**DATA PROVIDED:**
= = = = =

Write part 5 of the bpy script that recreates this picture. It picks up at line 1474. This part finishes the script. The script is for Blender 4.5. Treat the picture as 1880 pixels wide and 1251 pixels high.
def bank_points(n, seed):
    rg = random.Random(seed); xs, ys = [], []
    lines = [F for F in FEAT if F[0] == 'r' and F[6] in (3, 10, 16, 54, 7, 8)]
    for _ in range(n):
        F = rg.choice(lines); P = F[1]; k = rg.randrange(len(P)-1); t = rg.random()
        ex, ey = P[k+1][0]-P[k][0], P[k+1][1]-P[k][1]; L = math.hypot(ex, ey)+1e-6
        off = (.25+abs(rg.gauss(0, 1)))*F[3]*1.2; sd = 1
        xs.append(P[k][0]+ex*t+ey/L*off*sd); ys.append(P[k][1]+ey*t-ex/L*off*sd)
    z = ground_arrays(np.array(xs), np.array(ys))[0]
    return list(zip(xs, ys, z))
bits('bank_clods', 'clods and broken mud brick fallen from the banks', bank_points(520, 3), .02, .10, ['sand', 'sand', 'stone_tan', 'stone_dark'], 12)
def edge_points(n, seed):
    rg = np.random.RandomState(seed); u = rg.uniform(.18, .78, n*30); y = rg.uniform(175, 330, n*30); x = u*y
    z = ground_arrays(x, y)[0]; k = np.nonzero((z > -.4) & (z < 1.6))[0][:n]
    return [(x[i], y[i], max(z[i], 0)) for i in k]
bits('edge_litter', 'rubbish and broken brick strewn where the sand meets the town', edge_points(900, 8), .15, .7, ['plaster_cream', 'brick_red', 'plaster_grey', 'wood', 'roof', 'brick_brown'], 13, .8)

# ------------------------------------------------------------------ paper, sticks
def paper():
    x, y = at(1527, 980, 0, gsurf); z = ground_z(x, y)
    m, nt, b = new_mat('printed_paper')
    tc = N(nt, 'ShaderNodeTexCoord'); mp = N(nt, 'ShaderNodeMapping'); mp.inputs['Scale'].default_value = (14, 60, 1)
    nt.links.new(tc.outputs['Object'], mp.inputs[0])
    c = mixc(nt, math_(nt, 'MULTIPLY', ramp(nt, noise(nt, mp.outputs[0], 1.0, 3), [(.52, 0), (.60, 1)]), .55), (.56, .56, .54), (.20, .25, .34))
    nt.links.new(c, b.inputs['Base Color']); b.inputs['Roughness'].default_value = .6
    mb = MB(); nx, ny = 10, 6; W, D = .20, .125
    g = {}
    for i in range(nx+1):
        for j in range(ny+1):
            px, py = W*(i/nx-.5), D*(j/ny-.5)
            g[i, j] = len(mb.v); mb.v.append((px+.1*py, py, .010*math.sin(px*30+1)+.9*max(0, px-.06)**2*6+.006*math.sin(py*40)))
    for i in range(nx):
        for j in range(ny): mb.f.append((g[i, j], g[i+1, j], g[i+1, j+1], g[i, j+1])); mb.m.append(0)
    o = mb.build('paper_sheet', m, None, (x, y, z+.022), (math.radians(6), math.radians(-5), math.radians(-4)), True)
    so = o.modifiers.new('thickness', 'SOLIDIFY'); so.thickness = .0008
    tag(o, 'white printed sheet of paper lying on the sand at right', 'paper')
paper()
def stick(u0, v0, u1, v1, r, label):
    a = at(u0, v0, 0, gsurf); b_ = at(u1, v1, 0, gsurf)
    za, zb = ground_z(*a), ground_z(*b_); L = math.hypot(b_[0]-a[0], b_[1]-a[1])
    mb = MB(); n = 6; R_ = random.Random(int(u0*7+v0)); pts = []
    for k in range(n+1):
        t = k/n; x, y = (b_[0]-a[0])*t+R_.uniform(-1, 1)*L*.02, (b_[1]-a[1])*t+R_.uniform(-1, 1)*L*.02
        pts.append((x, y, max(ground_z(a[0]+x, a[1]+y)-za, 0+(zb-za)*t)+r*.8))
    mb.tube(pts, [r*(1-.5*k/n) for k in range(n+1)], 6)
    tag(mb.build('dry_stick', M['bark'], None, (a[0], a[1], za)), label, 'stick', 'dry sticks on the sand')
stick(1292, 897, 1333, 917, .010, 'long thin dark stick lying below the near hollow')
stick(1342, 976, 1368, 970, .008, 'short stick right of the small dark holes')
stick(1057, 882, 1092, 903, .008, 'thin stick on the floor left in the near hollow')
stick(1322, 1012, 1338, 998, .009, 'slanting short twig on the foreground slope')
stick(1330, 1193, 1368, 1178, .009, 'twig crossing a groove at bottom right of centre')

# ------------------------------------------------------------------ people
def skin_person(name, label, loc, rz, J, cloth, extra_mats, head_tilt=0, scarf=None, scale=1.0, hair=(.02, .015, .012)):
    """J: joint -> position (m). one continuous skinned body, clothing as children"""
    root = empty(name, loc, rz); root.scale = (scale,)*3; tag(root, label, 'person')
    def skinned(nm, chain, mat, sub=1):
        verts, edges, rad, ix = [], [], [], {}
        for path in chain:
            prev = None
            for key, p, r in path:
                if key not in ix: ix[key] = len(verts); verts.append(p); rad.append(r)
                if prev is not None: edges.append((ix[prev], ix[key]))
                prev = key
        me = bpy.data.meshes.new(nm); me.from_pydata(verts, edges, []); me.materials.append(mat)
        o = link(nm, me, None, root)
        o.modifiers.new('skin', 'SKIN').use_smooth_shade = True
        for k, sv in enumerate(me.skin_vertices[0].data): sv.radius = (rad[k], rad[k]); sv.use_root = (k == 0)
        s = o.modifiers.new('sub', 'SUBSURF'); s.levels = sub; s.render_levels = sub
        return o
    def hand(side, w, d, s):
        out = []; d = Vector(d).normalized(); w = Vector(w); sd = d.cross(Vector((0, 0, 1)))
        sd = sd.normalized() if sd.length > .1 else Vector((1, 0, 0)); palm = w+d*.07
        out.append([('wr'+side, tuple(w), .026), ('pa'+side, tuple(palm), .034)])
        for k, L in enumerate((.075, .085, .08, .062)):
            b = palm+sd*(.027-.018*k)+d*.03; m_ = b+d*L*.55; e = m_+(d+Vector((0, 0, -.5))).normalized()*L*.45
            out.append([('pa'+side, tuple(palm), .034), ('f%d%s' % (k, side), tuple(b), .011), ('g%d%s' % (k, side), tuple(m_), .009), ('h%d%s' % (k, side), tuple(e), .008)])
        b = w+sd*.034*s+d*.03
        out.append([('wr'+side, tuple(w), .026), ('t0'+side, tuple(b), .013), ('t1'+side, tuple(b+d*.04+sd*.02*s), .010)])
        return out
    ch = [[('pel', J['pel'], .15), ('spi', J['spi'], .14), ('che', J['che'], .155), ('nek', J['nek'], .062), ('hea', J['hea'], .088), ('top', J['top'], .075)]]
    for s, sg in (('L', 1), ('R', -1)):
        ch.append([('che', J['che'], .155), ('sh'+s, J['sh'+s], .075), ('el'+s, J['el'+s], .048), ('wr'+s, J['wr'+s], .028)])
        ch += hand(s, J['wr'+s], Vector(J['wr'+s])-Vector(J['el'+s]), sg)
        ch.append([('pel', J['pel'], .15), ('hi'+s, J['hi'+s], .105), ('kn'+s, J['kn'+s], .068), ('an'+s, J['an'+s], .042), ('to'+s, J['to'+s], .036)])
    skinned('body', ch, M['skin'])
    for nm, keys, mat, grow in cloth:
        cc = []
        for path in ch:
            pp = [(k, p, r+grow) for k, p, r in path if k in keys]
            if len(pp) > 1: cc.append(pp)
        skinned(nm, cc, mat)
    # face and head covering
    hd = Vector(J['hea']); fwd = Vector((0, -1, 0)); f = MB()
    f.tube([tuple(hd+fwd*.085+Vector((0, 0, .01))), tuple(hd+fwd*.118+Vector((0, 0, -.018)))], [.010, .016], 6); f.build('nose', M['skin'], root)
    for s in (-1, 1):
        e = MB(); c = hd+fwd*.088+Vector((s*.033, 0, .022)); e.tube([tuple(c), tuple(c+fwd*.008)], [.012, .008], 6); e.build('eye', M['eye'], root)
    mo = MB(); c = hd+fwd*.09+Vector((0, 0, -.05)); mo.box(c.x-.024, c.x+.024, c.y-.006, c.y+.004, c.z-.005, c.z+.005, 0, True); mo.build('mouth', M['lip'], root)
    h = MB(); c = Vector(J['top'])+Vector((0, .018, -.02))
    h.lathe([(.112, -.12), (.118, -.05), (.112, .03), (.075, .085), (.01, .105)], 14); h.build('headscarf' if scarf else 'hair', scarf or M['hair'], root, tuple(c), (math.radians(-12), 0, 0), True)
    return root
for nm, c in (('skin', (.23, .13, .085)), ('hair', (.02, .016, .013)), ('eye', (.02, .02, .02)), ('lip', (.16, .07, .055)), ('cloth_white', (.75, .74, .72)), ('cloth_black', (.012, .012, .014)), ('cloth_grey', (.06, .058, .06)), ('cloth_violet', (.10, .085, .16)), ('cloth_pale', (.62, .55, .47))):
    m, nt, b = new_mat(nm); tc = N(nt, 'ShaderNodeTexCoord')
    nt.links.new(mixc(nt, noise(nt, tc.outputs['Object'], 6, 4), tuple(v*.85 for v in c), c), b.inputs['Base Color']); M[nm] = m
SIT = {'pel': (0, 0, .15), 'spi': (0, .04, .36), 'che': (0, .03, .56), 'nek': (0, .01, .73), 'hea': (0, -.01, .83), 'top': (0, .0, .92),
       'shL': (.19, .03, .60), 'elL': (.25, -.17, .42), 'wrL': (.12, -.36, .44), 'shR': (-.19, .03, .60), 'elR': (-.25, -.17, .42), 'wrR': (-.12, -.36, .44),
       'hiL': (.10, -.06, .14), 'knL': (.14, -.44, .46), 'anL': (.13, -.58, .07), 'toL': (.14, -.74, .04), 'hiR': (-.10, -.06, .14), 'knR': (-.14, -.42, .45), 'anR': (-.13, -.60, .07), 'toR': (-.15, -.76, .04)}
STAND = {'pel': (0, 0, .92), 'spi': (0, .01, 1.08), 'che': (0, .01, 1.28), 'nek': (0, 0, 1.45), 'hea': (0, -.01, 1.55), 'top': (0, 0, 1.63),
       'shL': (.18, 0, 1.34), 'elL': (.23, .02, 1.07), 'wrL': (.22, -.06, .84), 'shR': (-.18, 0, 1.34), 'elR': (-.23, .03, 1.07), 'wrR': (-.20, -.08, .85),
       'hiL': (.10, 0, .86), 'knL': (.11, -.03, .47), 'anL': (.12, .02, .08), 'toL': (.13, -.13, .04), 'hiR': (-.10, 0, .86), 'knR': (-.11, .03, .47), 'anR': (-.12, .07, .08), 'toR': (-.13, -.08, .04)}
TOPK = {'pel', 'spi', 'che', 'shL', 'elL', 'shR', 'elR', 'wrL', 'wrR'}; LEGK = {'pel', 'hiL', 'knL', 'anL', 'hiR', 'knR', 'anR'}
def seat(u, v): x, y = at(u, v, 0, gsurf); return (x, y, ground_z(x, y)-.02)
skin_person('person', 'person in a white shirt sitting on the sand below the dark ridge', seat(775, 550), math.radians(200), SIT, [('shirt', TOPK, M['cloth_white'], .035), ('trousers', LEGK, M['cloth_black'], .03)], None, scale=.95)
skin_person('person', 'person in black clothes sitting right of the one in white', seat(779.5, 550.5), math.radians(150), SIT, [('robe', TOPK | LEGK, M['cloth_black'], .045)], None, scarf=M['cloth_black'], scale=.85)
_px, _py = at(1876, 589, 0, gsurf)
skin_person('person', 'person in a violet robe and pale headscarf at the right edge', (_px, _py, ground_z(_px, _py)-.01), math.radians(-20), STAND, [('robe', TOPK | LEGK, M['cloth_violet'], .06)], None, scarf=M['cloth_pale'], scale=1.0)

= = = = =

Print, please, the lines from the first line of the material through the line that contains "bits('edge_litter', 'rubbish and", exactly as written and with nothing added.

**EXERCISE OUTPUT:**
Write part 5 of the bpy script that recreates this picture. It picks up at line 1474. This part finishes the script. The script is for Blender 4.5. Treat the picture as 1880 pixels wide and 1251 pixels high.
def bank_points(n, seed):
    rg = random.Random(seed); xs, ys = [], []
    lines = [F for F in FEAT if F[0] == 'r' and F[6] in (3, 10, 16, 54, 7, 8)]
    for _ in range(n):
        F = rg.choice(lines); P = F[1]; k = rg.randrange(len(P)-1); t = rg.random()
        ex, ey = P[k+1][0]-P[k][0], P[k+1][1]-P[k][1]; L = math.hypot(ex, ey)+1e-6
        off = (.25+abs(rg.gauss(0, 1)))*F[3]*1.2; sd = 1
        xs.append(P[k][0]+ex*t+ey/L*off*sd); ys.append(P[k][1]+ey*t-ex/L*off*sd)
    z = ground_arrays(np.array(xs), np.array(ys))[0]
    return list(zip(xs, ys, z))
bits('bank_clods', 'clods and broken mud brick fallen from the banks', bank_points(520, 3), .02, .10, ['sand', 'sand', 'stone_tan', 'stone_dark'], 12)
def edge_points(n, seed):
    rg = np.random.RandomState(seed); u = rg.uniform(.18, .78, n*30); y = rg.uniform(175, 330, n*30); x = u*y
    z = ground_arrays(x, y)[0]; k = np.nonzero((z > -.4) & (z < 1.6))[0][:n]
    return [(x[i], y[i], max(z[i], 0)) for i in k]
bits('edge_litter', 'rubbish and broken brick strewn where the sand meets the town', edge_points(900, 8), .15, .7, ['plaster_cream', 'brick_red', 'plaster_grey', 'wood', 'roof', 'brick_brown'], 13, .8)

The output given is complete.